Ben Grubb (via SMH) | July 24, 2013
Many smartphone app developers are not using encrypted protocols to secure the apps they create, leaving users vulnerable to being hacked when they connect to public Wi-Fi networks, researchers say.

Dmitry Bestuzhev, head of Kaspersky Lab's Global Research and Analysis team, said that app stores setting rules which made the use of encryption mandatory would help fix the problem. If an app was found to use an unencrypted protocol it could be rejected as insecure, he said.

"Encryption ... should be a standard in any application in general," Mr Bestuzhev said.

Australian security research Troy Hunt said secure connections (https) exist for a reason.

"It's there for authentiticy of identity, integrity of content and confidentiality so no one observes (the transaction) taking place," Mr Hunt said.

Mr Hunt said he has seen many apps using insecure protocols, some from big shopping centres and airlines. He said develoeprs should always use a secure connection for their apps.

"In times gone by there was a cost to certificates, now you can get free certificates... in the past there was some worry about performance, including some latency, but https is almost as fast as a non-secure connection now."

Often developers chose unencrypted protocols because it meant less bandwidth and therefore cheaper costs, Mr Bestuzhev said. Other times developers just didn't consider using secure protocols because they weren't security conscious and believed it was an unnecessary feature.

Chris Gatford, penetration tester and director of Australian security firm HackLabs, joined calls for web and app developers to use secure connections at all times and for app owners to pay fair price for app development.

"We stil see in our work, when testing web aplications, a section (of a site) that developers have overlooked and it's still sending session cookies over http rather than https.

"Not a day goes by that a customer doesn't asks us, after a test has occured, why they had so many issues with their application. One in five, it's because they got it developed on the cheap, by some fly-by-night development company or a large development company outsourced to a fly-by-night or even another team.
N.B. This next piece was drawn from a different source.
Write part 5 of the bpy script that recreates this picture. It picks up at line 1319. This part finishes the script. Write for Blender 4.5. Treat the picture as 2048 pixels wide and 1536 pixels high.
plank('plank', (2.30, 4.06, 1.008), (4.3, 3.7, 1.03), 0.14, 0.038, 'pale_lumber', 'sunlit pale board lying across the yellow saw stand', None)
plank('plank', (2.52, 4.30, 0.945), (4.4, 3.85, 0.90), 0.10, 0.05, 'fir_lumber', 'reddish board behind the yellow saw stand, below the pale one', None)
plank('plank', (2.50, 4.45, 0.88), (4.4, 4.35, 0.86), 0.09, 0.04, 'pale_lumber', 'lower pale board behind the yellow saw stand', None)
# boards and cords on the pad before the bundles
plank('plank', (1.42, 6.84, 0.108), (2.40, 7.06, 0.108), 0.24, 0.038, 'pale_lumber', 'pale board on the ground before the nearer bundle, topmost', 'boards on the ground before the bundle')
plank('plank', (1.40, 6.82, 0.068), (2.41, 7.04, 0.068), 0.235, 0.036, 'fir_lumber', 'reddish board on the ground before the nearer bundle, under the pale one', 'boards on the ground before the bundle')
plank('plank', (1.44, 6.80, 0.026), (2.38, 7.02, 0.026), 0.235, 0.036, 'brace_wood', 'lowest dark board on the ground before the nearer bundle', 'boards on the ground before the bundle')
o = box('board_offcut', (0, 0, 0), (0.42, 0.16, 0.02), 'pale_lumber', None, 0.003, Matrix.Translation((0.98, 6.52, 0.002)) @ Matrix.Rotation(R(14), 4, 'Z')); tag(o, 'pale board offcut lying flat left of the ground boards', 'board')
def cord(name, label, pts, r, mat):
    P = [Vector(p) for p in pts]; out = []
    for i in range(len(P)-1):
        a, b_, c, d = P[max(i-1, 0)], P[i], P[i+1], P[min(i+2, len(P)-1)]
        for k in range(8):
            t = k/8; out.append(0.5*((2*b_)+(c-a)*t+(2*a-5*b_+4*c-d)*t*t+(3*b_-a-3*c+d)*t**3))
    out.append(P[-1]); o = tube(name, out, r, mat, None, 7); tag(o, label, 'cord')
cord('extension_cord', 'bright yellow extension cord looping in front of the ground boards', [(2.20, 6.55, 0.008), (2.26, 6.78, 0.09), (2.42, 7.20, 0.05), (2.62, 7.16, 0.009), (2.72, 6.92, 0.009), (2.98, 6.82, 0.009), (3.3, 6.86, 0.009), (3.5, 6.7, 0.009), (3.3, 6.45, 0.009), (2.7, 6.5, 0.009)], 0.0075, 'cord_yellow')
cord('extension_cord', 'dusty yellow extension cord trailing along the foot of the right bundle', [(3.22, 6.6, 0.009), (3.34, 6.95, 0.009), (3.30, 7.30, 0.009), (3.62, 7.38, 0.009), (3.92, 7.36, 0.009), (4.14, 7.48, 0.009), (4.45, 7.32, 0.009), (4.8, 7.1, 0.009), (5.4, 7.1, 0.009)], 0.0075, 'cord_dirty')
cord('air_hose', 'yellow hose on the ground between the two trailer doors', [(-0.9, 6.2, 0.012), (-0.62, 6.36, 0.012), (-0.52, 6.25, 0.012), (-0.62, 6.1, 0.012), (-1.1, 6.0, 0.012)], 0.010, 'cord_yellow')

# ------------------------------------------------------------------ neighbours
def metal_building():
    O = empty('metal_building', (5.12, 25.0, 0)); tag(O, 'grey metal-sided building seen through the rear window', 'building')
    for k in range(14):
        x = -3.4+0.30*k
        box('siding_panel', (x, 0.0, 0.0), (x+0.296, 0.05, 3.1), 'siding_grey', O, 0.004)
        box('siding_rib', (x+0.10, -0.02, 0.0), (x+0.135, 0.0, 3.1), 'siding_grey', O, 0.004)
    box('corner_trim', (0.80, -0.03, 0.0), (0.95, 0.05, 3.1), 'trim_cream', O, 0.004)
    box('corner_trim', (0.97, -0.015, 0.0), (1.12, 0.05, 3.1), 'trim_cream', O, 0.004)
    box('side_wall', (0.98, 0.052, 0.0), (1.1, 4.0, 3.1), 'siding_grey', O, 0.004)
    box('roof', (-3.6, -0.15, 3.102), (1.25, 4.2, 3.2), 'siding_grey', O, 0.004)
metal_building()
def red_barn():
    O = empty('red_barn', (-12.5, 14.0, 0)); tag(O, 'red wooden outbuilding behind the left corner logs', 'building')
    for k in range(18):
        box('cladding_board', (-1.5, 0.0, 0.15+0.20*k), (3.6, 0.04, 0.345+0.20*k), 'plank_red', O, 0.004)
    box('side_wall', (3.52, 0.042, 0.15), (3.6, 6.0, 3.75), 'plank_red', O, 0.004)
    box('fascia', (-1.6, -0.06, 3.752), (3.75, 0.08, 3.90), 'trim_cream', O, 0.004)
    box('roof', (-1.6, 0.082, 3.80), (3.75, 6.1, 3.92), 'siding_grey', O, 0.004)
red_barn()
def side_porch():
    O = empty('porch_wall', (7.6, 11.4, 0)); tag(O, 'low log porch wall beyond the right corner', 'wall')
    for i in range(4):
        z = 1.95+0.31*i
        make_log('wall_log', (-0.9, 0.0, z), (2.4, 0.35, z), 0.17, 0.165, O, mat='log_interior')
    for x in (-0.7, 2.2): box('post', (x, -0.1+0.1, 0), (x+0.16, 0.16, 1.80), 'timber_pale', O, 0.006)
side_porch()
"Unfortunately people are hiring people with less experience because people who have experience and have gone through the security of it cost more. People don't want to pay good money for a good developer."

Currently the only way for a user to check whether they are using an app that makes use of encryption is to set-up a lab-style environment and monitor traffic going in and out of an app, Mr Bestuzhev said. 

App users concerned about their security can use what's known as a virtual private network, or VPN, when they connect to public Wi-Fi. Using a VPN tunnels a users' internet traffic through an encrypted connection back to a server that can be located anywhere in the world.